A survey by Buck Consultants shows that only 37% of employers measure the effectiveness of their wellness programs. In the US, 40% say they have looked at how their wellness program affects their cost of delivering health care benefits. From that group, 45% say that their wellness programs have reduced health care costs, most typically slowing the increases in health care costs by two to five percentage points.
If we look at this from a contrarian standpoint, that means that 63% don't seem to care about the effectiveness of their programs, but I guess they are glad that they have them. Do they have them because everybody else does? Are they just certain that they generate cost savings, but don't care how much the savings are?
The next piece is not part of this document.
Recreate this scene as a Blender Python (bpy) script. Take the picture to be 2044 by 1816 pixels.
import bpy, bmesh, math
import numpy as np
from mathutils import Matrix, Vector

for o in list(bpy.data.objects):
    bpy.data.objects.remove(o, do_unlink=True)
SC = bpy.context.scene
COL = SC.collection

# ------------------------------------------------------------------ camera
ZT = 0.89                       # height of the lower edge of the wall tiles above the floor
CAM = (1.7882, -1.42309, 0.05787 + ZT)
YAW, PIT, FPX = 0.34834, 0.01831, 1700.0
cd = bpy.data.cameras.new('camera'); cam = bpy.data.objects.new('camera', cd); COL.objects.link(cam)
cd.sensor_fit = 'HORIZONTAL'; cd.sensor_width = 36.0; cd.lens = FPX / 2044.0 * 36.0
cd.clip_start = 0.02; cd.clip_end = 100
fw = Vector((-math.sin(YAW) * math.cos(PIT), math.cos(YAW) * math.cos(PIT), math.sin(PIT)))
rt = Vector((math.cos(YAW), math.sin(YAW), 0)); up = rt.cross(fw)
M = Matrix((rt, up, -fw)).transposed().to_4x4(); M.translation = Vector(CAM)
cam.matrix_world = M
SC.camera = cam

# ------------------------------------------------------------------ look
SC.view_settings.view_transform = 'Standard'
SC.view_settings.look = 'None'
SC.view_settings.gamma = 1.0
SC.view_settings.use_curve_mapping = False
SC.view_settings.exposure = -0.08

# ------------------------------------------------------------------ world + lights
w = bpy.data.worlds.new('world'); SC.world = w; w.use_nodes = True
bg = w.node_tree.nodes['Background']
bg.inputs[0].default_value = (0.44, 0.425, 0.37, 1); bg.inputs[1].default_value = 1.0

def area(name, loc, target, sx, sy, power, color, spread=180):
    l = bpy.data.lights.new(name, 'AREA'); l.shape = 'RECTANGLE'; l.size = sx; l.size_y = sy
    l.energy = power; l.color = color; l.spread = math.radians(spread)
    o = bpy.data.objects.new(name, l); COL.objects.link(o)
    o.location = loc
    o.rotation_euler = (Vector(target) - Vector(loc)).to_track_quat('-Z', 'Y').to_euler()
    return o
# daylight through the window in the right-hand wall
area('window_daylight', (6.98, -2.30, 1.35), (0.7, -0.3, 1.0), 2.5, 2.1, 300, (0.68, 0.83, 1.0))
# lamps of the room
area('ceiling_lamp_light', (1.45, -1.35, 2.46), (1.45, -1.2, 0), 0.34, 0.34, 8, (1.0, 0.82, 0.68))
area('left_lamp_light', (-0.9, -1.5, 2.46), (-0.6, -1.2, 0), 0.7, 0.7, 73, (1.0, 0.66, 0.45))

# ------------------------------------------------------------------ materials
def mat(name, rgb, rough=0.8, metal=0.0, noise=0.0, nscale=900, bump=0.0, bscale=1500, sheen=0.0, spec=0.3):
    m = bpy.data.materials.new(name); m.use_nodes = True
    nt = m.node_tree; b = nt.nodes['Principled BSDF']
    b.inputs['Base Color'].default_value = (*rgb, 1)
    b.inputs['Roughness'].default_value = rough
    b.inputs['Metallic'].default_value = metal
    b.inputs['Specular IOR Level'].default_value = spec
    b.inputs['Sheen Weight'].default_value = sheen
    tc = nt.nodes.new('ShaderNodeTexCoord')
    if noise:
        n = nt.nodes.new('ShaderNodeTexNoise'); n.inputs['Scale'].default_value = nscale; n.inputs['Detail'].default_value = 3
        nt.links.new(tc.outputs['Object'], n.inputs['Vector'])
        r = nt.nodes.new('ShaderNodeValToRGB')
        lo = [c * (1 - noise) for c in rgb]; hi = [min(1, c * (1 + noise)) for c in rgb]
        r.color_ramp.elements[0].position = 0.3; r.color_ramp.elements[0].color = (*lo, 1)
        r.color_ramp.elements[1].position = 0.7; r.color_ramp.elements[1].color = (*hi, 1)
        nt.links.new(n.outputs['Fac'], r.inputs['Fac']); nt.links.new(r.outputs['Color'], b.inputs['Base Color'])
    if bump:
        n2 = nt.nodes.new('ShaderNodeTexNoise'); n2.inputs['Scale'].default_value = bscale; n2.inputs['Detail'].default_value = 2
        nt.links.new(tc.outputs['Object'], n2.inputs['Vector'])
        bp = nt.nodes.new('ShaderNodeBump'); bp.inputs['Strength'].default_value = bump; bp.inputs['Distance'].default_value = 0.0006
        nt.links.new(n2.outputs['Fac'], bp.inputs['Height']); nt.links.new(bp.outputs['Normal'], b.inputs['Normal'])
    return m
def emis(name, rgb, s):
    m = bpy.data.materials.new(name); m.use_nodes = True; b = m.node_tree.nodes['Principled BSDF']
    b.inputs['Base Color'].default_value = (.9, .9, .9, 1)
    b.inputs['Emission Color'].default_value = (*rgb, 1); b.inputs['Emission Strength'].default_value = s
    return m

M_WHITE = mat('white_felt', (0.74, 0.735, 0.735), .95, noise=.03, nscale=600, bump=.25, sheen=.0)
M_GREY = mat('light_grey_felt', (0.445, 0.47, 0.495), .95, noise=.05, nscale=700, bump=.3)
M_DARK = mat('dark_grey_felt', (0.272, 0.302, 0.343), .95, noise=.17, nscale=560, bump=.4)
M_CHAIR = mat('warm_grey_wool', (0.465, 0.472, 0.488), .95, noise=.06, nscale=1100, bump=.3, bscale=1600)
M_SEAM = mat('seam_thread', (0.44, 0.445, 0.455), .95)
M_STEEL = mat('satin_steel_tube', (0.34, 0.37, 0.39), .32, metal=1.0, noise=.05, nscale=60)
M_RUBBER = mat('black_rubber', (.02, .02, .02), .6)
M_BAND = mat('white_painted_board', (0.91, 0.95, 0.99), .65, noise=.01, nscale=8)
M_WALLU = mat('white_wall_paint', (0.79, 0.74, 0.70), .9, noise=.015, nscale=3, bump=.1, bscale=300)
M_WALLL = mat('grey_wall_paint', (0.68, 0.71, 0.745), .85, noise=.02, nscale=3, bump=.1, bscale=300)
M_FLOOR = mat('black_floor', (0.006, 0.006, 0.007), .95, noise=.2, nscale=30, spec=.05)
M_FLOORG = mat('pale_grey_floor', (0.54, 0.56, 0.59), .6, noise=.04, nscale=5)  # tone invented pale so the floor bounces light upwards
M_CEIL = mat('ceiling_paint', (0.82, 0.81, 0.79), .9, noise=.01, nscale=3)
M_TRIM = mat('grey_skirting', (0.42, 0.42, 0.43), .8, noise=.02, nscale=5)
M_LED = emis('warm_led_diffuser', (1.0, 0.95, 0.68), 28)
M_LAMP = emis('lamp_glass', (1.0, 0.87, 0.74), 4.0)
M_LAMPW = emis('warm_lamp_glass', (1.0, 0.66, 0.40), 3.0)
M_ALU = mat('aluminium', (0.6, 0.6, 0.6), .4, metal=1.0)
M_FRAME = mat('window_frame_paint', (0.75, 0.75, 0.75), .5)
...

Do the savings outweigh the cost of the program?
Perhaps the problem is that they don't know how to measure the effect on costs. In the alternative, there may still be many who categorize a wellness program differently than others do. For example, do you have a wellness program if it consists solely of smoking cessation assistance? If that's it, how do you measure the savings as compared to the costs? Aren't you really trading short-term costs for longer term savings as it seems to me that more of the additional costs for smokers appear down the road. I guess I could also say the same things about other initiatives.
I've spoken to consultants at several major firms about measuring the savings from wellness initiatives. It's interesting; there is no standard method. Could it be that each firm has a measurement methodology that gives preference to its own style of wellness initiative?
Don't get me wrong. I'm not intending to belittle the value of wellness programs, but the dollars that an employer spends may result largely in savings ... for some other employer. A well-conceived wellness program should probably change the longer-term behaviors, and therefore the longer-term health of covered employees. Look at any large employer. On average, what is the tenure of their employees? Less than it used to be? Long enough for the savings from the wellness program to exceed its costs? Or are they simply passing their savings on to other employers?
I don't know. I don't really believe that anyone else does either. But, I'd like to see some thoughtful people figure this one out.